[start of COLLECTED MATERIAL]
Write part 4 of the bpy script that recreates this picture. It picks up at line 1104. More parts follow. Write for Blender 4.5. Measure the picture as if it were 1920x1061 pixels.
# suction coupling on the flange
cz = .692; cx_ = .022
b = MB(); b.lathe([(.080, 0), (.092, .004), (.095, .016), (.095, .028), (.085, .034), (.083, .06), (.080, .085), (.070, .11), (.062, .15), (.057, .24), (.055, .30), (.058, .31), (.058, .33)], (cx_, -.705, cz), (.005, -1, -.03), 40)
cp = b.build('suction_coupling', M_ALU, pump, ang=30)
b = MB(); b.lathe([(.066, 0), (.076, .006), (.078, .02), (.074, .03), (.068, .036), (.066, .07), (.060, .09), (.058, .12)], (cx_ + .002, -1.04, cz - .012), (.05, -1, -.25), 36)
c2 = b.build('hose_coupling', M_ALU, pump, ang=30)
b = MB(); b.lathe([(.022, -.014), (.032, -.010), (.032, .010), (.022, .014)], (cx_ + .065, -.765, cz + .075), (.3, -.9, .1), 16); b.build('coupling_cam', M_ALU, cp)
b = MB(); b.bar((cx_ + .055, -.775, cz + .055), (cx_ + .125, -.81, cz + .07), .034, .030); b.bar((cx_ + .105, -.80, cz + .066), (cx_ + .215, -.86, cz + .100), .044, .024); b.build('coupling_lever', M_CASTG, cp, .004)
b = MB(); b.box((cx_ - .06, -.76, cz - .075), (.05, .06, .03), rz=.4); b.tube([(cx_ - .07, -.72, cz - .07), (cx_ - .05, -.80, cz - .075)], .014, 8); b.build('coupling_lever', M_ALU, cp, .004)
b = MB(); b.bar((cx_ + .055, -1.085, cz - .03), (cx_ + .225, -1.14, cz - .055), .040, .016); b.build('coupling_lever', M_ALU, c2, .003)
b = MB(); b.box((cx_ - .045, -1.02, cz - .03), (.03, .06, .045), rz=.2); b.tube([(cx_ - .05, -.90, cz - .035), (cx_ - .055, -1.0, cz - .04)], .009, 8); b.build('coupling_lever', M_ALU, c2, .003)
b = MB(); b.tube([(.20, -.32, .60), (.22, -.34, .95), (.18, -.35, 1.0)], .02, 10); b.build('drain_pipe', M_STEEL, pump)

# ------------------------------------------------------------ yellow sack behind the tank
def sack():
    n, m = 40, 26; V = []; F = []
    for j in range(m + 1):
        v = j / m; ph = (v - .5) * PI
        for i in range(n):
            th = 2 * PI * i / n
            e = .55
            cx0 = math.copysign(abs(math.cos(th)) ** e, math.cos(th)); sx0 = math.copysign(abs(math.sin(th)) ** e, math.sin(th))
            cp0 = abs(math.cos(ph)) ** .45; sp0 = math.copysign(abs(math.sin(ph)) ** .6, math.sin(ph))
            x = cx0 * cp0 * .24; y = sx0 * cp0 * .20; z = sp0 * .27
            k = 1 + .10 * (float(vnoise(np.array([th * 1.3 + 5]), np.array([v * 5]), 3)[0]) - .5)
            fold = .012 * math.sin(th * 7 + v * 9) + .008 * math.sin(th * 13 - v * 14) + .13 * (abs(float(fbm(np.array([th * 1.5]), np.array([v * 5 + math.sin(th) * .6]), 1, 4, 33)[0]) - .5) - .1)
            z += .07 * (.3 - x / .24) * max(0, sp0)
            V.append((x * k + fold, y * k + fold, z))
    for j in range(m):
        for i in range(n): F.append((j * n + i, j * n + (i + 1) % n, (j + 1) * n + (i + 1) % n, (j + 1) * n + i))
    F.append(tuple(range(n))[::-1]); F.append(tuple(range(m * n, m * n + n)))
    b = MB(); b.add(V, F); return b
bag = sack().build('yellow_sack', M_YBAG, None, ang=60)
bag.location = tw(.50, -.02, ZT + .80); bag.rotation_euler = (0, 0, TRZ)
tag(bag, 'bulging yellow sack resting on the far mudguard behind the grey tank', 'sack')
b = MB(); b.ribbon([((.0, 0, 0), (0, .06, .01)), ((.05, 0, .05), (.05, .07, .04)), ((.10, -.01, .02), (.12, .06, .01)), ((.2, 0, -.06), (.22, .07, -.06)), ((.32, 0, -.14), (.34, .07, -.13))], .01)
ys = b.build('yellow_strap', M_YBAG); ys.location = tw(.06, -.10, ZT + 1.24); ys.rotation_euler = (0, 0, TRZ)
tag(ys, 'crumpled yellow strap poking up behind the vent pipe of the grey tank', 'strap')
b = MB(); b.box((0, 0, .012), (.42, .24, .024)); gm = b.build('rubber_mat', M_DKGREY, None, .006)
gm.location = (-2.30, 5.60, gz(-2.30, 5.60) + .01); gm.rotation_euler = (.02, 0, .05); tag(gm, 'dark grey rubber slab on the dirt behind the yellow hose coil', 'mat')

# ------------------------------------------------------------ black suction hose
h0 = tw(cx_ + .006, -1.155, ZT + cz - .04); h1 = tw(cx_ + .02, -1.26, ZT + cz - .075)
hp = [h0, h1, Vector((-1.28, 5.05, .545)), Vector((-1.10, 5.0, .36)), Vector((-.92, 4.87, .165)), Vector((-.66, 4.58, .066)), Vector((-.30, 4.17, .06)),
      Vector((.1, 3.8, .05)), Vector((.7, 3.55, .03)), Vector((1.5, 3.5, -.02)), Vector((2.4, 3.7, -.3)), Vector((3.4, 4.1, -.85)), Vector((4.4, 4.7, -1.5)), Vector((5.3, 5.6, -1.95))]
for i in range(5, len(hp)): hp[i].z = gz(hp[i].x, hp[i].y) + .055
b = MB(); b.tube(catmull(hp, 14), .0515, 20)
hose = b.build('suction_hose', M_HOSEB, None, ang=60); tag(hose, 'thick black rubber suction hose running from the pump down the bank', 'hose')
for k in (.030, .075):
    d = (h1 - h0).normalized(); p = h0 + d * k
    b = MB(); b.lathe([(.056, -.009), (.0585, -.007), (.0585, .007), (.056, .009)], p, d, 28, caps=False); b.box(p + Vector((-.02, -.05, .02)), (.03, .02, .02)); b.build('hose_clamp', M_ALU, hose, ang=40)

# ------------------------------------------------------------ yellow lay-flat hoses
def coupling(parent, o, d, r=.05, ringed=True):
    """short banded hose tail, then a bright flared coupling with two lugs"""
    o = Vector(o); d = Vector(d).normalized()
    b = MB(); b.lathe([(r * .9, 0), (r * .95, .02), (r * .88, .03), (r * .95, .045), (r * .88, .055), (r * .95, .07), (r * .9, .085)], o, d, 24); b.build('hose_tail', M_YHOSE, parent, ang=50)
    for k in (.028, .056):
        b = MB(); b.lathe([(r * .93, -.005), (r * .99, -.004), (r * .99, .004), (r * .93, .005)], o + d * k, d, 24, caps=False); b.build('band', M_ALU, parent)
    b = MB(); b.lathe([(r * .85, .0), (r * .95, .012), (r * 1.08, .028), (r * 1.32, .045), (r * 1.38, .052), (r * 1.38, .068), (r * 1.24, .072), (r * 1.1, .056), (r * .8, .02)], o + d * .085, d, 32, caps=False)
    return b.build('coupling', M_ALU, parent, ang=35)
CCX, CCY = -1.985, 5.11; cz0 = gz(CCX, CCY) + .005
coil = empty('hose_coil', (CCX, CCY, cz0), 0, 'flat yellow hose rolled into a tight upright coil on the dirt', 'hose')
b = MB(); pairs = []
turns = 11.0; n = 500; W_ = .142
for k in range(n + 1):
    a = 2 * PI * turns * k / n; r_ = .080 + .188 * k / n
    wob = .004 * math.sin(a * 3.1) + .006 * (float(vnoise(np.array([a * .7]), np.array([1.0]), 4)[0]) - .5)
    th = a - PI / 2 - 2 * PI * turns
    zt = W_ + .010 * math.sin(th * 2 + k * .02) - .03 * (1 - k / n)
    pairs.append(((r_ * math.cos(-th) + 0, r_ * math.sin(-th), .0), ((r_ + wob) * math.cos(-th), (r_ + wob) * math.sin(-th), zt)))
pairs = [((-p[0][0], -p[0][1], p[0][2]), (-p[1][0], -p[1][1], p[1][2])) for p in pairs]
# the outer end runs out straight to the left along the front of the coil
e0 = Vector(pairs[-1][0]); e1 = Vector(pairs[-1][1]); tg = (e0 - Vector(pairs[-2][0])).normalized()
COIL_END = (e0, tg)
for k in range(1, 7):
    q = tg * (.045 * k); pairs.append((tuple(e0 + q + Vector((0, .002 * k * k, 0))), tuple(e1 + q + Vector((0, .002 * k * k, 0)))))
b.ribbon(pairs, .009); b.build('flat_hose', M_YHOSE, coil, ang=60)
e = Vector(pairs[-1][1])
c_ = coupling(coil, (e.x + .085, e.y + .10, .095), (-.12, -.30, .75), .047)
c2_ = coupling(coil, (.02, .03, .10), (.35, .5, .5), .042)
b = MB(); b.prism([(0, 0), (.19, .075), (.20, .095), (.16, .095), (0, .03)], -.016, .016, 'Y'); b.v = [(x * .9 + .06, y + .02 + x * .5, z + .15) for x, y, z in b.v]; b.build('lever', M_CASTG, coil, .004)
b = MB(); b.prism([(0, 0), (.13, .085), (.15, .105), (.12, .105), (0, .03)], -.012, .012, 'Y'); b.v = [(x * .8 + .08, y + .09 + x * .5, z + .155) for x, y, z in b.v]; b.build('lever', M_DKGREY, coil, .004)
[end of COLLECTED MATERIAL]
SHORT PROBLEM:
Beginning at the top of the data, extract each line through the line containing "b.build('drain_pipe', M_STEEL, pump)" and return those lines exactly, with nothing added.

CORRECT ANSWER:
Write part 4 of the bpy script that recreates this picture. It picks up at line 1104. More parts follow. Write for Blender 4.5. Measure the picture as if it were 1920x1061 pixels.
# suction coupling on the flange
cz = .692; cx_ = .022
b = MB(); b.lathe([(.080, 0), (.092, .004), (.095, .016), (.095, .028), (.085, .034), (.083, .06), (.080, .085), (.070, .11), (.062, .15), (.057, .24), (.055, .30), (.058, .31), (.058, .33)], (cx_, -.705, cz), (.005, -1, -.03), 40)
cp = b.build('suction_coupling', M_ALU, pump, ang=30)
b = MB(); b.lathe([(.066, 0), (.076, .006), (.078, .02), (.074, .03), (.068, .036), (.066, .07), (.060, .09), (.058, .12)], (cx_ + .002, -1.04, cz - .012), (.05, -1, -.25), 36)
c2 = b.build('hose_coupling', M_ALU, pump, ang=30)
b = MB(); b.lathe([(.022, -.014), (.032, -.010), (.032, .010), (.022, .014)], (cx_ + .065, -.765, cz + .075), (.3, -.9, .1), 16); b.build('coupling_cam', M_ALU, cp)
b = MB(); b.bar((cx_ + .055, -.775, cz + .055), (cx_ + .125, -.81, cz + .07), .034, .030); b.bar((cx_ + .105, -.80, cz + .066), (cx_ + .215, -.86, cz + .100), .044, .024); b.build('coupling_lever', M_CASTG, cp, .004)
b = MB(); b.box((cx_ - .06, -.76, cz - .075), (.05, .06, .03), rz=.4); b.tube([(cx_ - .07, -.72, cz - .07), (cx_ - .05, -.80, cz - .075)], .014, 8); b.build('coupling_lever', M_ALU, cp, .004)
b = MB(); b.bar((cx_ + .055, -1.085, cz - .03), (cx_ + .225, -1.14, cz - .055), .040, .016); b.build('coupling_lever', M_ALU, c2, .003)
b = MB(); b.box((cx_ - .045, -1.02, cz - .03), (.03, .06, .045), rz=.2); b.tube([(cx_ - .05, -.90, cz - .035), (cx_ - .055, -1.0, cz - .04)], .009, 8); b.build('coupling_lever', M_ALU, c2, .003)
b = MB(); b.tube([(.20, -.32, .60), (.22, -.34, .95), (.18, -.35, 1.0)], .02, 10); b.build('drain_pipe', M_STEEL, pump)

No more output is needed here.